Jakarta-TAMBANG. Greenpeace Indonesia dan warga Batang, Jawa Tengah kembali meminta proyek Pembangkit Listrik Tenaga Uap (PLTU) Batang dihentikan. Pasalnya PLTU tersebut akan dibangun di atas lahan produktif yang ditakutkan mengganggu kehidupan ekonomi warga.
Hindun Mulaika, Ketua Tim Kampanye Iklim dan Energi Greenpeace Indonesia, mengatakan proyek PLTU batu bara di Batang telah tertunda selama empat tahun akibat penolakan dari warga yang tinggal di sekitar area yang diusulkan untuk pembangunan PLTU batu bara. Warga keberatan karena listrik tenaga batubara itu dibagun di wilayah pertanian produktif untuk petani dan wilayah kaya tangkap ikan bagi nelayan.
“Proyek PLTU Batang telah gagal memenuhi tenggat waktu sebanyak empat kali berturut-turut. Yaitu pada 6 Oktober 2012, 6 Oktober 2013, 6 Oktober 2014, juga 6 Oktober 2015,” ujar Hindun melalui keterangan tertulis, Jumat (19/2).
Hindun menuturkan, hingga saat ini, para pemilik lahan masih menolak untuk menjual lahan tersebut. Dari total lahan seluas 226 hektar masih ada 19,8 hektar yang masih tersandung pembebasan lahan, 10 hektar dipagari seng.
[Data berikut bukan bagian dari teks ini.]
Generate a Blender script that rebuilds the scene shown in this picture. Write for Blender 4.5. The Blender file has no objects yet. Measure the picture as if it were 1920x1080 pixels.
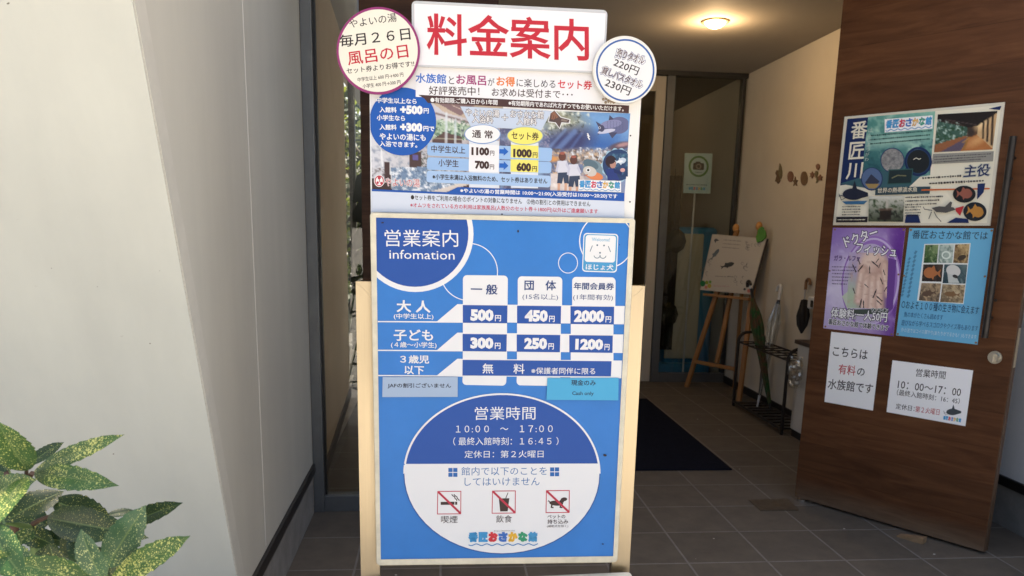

Beberapa waktu lalu, ujar Hindun, perwakilan warga Batang dan Greenpeace melakukan aksi damai di depan kantor PT Adaro Energy Tbk, di Kuningan, Jakarta Selatan.
Saat melakukan aksi, lanjut Hindun, aksi puluhan warga Batang dihalangi dan dibubarkan keamanan. Hingga berita ini diturunkan manajemen Adaro belum memberi tanggapan terhadap aksi tersebut.
Berdasarkan perhitungan Greenpeace, jika PLTU Batang tetap dibangun, emisi udara dihasilkan bisa meningkatkan risiko 2.100 kematian dini per tahun.
“Bisa berdampak negatif kepada kesehatan warga seperti ISPA, penyakit paru-paru, bahkan risiko peningkatan kanker. Emisi sangat berbahaya. Ditambah regulasi Indonesia sangat lemah mengatur soal itu,” katanya.
Seperti diketahui, PT Adaro memegang saham terbesar atau sebanyak 34% dari PT Bhimasena Power Indonesia, perusahaan konsorsium dalam proyek ini.